Кремлевский пул. Два полюса и шесть континентов - страница 7
Наконец, проснувшись однажды утром, выглянул в иллюминатор и увидел мерно покачивающуюся гладь океана, заполненную круглыми блинами льда. С мостика виднелись уже более обширные поля и обломки айсбергов.
Капитан Геннадий Антохин отдавал короткие, отрывистые команды матросу за штурвалом: «Вот видишь трещинку там левее? Давай по трещинке! Ледокол сам себе колею найдет! Он умнее, чем мы!»
В Антарктике прямая дорога не всегда самая короткая. Двигаться зигзагами по разводьям, огибая препятствия, получается быстрее, чем пытаться идти напролом. Чем дальше на юг, тем толще становился лед. Пора было поднимать вертолет, чтобы с высоты определить наиболее безопасный маршрут. В полдень наступало короткое время, когда небо чуть светлело на севере и становилось видно на несколько километров вперед. Тогда экипаж Бориса Лялина отправлялся на ледовую разведку.
Снимать с воздуха можно было только на самую высокочувствительную пленку, и то на самом пределе возможного. Когда вдали исчезали огни ледокола и вокруг оставалась одна бескрайняя ледяная пустыня, в глубине души становилось страшно, сможет ли вертолет вернуться назад и найти для посадки небольшой пятачок палубы на корме? Летать приходилось вопреки множеству инструкций. А это в авиации дело серьезное! Многие рекомендации были написаны после анализа серьезных происшествий и катастроф. «А здесь, – говорил Боря, – сплошные нарушения. Ночью при отсутствии видимости подниматься нельзя, при ветре больше 25 метров в секунду нельзя, на движущийся ледокол садиться нельзя… Но надо!»

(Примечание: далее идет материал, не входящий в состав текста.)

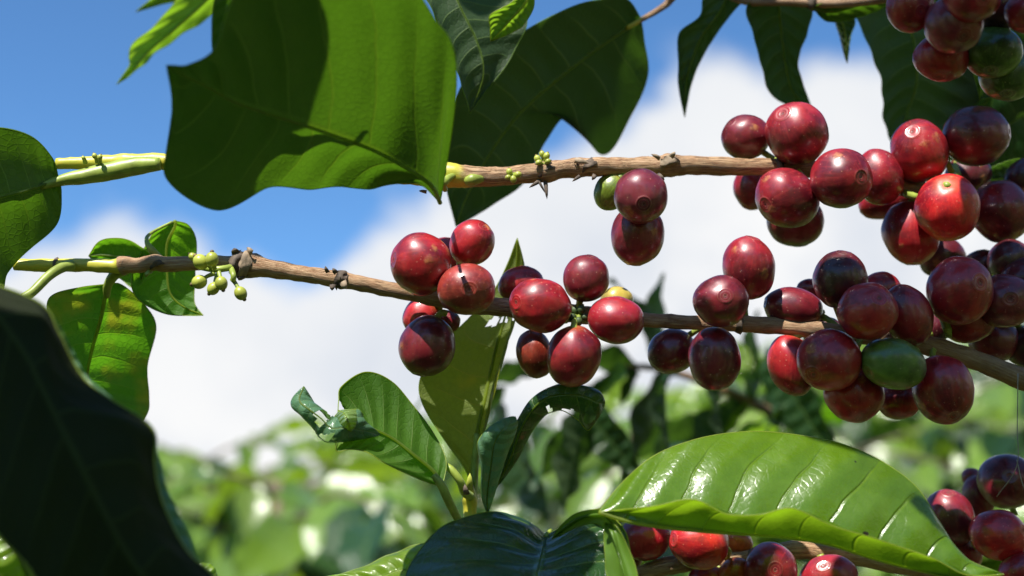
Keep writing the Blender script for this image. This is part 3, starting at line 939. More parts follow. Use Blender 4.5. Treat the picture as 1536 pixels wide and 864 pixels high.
collar(BA, 665, 262, 355, 17, 0, 5, M_SCALEP, seed=1)
collar(BA, 818, 256, 358, 14, -60, 6, M_SCALE, seed=2)
collar(BA, 882, 250, 360, 14, -50, 7, M_SCALE, seed=3)
collar(BA, 998, 246, 363, 16, -65, 8, M_SCALEP, seed=4)
collar(BA, 1168, 251, 370, 13, 0, 6, M_SCALE, seed=9)
for x, y, dx, dy, w, m_ in [(812, 270, -22, 14, 6, M_SCALE), (818, 272, 3, 32, 6, M_SCALE), (806, 268, 14, 26, 4, M_SCALE), (870, 264, -14, 10, 5, M_SCALE),
                            (893, 262, -6, 10, 7, M_SCALE), (990, 238, -16, -8, 6, M_SCALEP), (1006, 236, 8, -10, 7, M_SCALEP),
                            (862, 240, 26, 6, 8, M_SCALEP), (985, 262, 14, 10, 8, M_SCALE), (640, 288, -14, -2, 5, M_SCALE), (652, 262, -8, -18, 5, M_SCALEP)]:
    scale_leaf(BA, x, y, 357, dx * .85, dy * .85, w * .7, m_)


def ball(V, FC, c, r, seg=10, stretch=None):
    s0 = len(V)
    for i in range(seg + 1):
        th = math.pi * i / seg
        for k in range(seg):
            ph = 2 * math.pi * k / seg
            v = Vector((math.sin(th) * math.cos(ph), math.sin(th) * math.sin(ph), math.cos(th)))
            if stretch is not None:
                v = v + stretch * v.dot(stretch) * .5
            V.append(c + v * r)
    for i in range(seg):
        for k in range(seg):
            k2 = (k + 1) % seg
            FC.append((s0 + i * seg + k, s0 + (i + 1) * seg + k, s0 + (i + 1) * seg + k2, s0 + i * seg + k2))


M_HUB = simple('old_bud_green', (.05, .09, .02), .6, 300, .5)


def fruitlets(parent, items, name='fruitlet', mat=None):
    """items: (x, y, d, r, stem x, stem y, tip dx, tip dy)"""
    for x, y, d, r, sx, sy, tx, ty in items:
        V, FC = [], []
        c_ = P(x, y, d)
        ax = (P(x + tx, y + ty, d) - c_).normalized()
        ball(V, FC, c_, mm(r, d), 16, ax * .55)
        fo = obj(name, V, FC, mat or M_BUD, parent)
        V, FC = [], []
        ball(V, FC, c_ + ax * mm(r, d) * 1.12, mm(r * .33, d), 8)
        obj('tip', V, FC, M_BUDTIP, fo)
        st = P(sx, sy, d + 2)
        tube('stalk', [c_, (c_ + st) / 2 + UP * .0003, st], [mm(r * .3, d), mm(3, d), mm(3.8, d)], M_STALK, fo, 8, sub=3)


FB = thing('bud_cluster', P(818, 245, 356), 'tiny yellow green bud cluster sitting on top of the upper branch', 'flower buds', 'green buds on the upper branch')
fruitlets(FB, [(806, 238, 357, 5, 816, 248, -3, -8), (813, 231, 358, 4.5, 816, 248, -1, -9), (820, 234, 356, 5, 817, 248, 3, -9), (808, 244, 355, 4.5, 816, 250, -6, 2),
               (822, 242, 355, 4, 817, 250, 6, -2)], 'bud')
FB2 = thing('bud_cluster', P(765, 265, 352), 'tiny green bud cluster on the front of the upper branch near the big leaf', 'flower buds', 'green buds on the upper branch')
fruitlets(FB2, [(764, 258, 352, 5, 768, 264, -1, -8), (770, 269, 351, 5, 768, 264, 2, 8), (777, 262, 352, 5, 768, 264, 8, -1), (762, 266, 351, 4, 768, 264, -8, 3)], 'bud')
FB3 = thing('bud_cluster', P(150, 236, 348), 'pale green buds on the thin stem beside the far left leaf', 'flower buds', 'green buds on the upper branch')
fruitlets(FB3, [(125, 237, 346, 3, 128, 244, -2, -8), (142, 234, 346, 4, 146, 243, -3, -8), (150, 236, 345, 4, 150, 245, 3, -8)], 'bud')
px_tube('leaf_scar', [(700, 272, 353, 6), (708, 270, 352, 9), (718, 269, 353, 7), (726, 268, 356, 3)], M_STALK, BA, 10, .15)
px_tube('leaf_scar', [(668, 285, 352, 4), (664, 276, 350, 6), (672, 268, 351, 6), (684, 262, 353, 4)], M_STALK, BA, 10, .15)

# leaf L2, the big one seen from below
px_tube('petiole', [(648, 252, 345, 4), (652, 275, 339, 3), (658, 302, 331, 2.5)], M_STALK, BA, 8)
leaf(BA, [(660, 304, 330),
          [(622, 278, 318), (640, 272, 316), (682, 96, 300)],
          [(565, 276, 326), (575, 232, 316), (650, 30, 290)],
          [(520, 282, 324), (515, 208, 310), (590, -50, 281)],
          [(470, 290, 322), (447, 185, 303), (500, -90, 274)],
          [(400, 274, 317), (400, 170, 299), (420, -80, 270)],
          [(322, 315, 313), (350, 152, 295), (350, -10, 273)],
          [(247, 268, 305), (315, 132, 292), (318, 70, 282)],
          [(262, 168, 296), (280, 115, 288), (285, 102, 285)],
          (250, 98, 286)], M_UNDER, 'under', 140, 40, rib=.9, quilt=1.6, wav=1.3, seed=1,
     label='big leaf seen from below, half bright green and half in shadow', bulge=1.4)
leaf(BA, [(88, 268, 346), [(78, 236, 344), (72, 275, 345), (92, 290, 346)], [(42, 202, 340), (35, 287, 342), (86, 335, 348)],
          [(-18, 192, 336), (-20, 302, 340), (48, 370, 350)], [(-80, 215, 334), (-75, 325, 338), (12, 408, 350)],
          [(-150, 270, 332), (-140, 360, 336), (-20, 450, 350)], (-210, 420, 334)], M_UNDER, 'under', 64, 24, label='leaf at the left edge above the thin stem', seed=3)

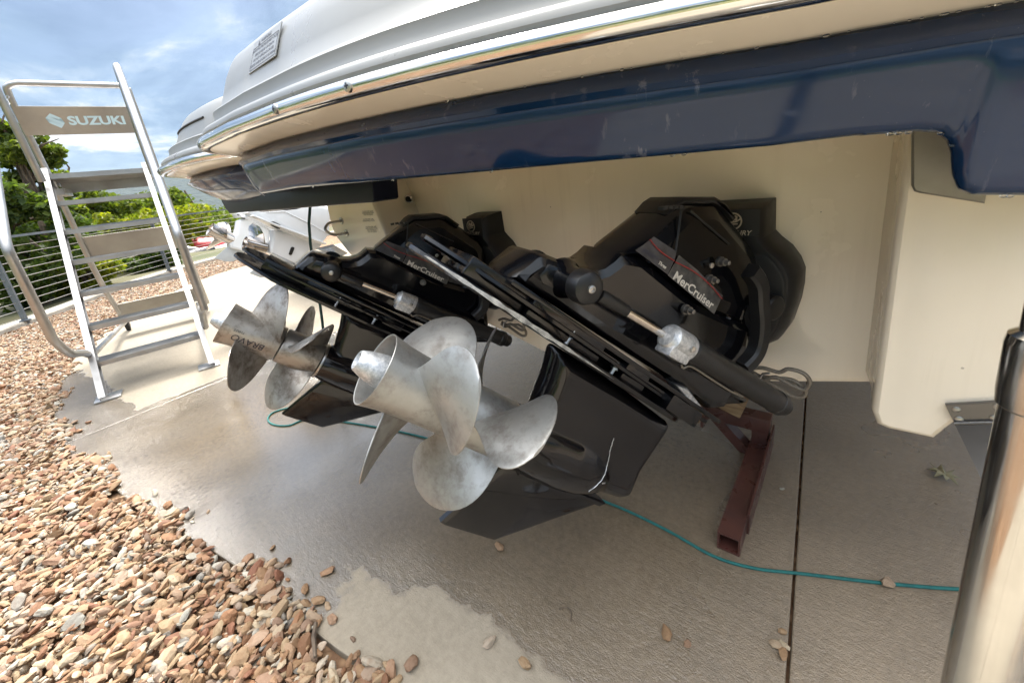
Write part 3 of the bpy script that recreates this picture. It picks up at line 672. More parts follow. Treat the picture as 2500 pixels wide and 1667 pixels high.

Результаты ледовых разведок были неутешительными. Путь к «Сомову» преграждал огромный массив многолетних смерзшихся льдов. «Владивостоку» приходилось все чаще останавливаться и с разгону пытаться снова и снова штурмовать препятствия. И однажды случилось то, чего больше всего боялись. Двигатели работали на полную мощность, а ледокол не мог сдвинуться с места. Шли спасать «Сомова», а сами оказались в таком же положении, что и он.
На совещании всех удивил Чилингаров. Потирая довольно руки, он сказал:
– Я предлагаю высадиться на лед и организовать первую в истории дрейфующую станцию в Антарктике! Тогда нам точно дают Героев, как папанинцам.
Мы застряли в нескольких тысячах километров от ближайшей земли. До цели оставалось еще около двухсот.
– Как думаешь, Боря? Сможем долететь до «Сомова»? – спросил Чилингаров.
– Долететь-то сможем, надо еще вернуться, – размышлял вслух Лялин. – На пределе – должны. С минимальной нагрузкой.
– Артур Николаевич! Нас возьмите! – взмолился я.
– Хорошо! По одному человеку от прессы. Никакого груза, возьмем только письма. Будет погода – завтра вылетаем!
Вечером я снимал в радиорубке переговоры.
– Валентин Филиппович! – Чилингаров вызывал на связь капитана «Сомова» Родченко. – Как обстановка? Как дела у вас?
– Пока плохо все, даже не знаю, что делать!
– Температура у вас?
– 41–42 градуса…
– Найдите рядом ровную площадку! – вмешался в беседу Борис Лялин. – Можете хоть фонариком показать нам место приземления!
Снова на «Сомове»
Мы летели над сплошными массивами старого льда. Южная Антарктика, море Росса уже пятый месяц удерживают в плену свою жертву. Наконец вдали показались тусклые огоньки.
Приземлились, спрыгнули на лед. Одной рукой держал камеру, другой горящий фальшфейер, чтобы при его свете хоть что-нибудь снять. Впереди возвышалась громада судна с выбеленными от мороза бортами, покрытыми инеем канатами. Вниз спущен трап. Дежурный свет едва освещал лица молча смотрящих на нас людей, стоявших наверху на палубе. Да, не такой я представлял себе эту встречу! Понятно, наш прилет это не освобождение и не конец дрейфа.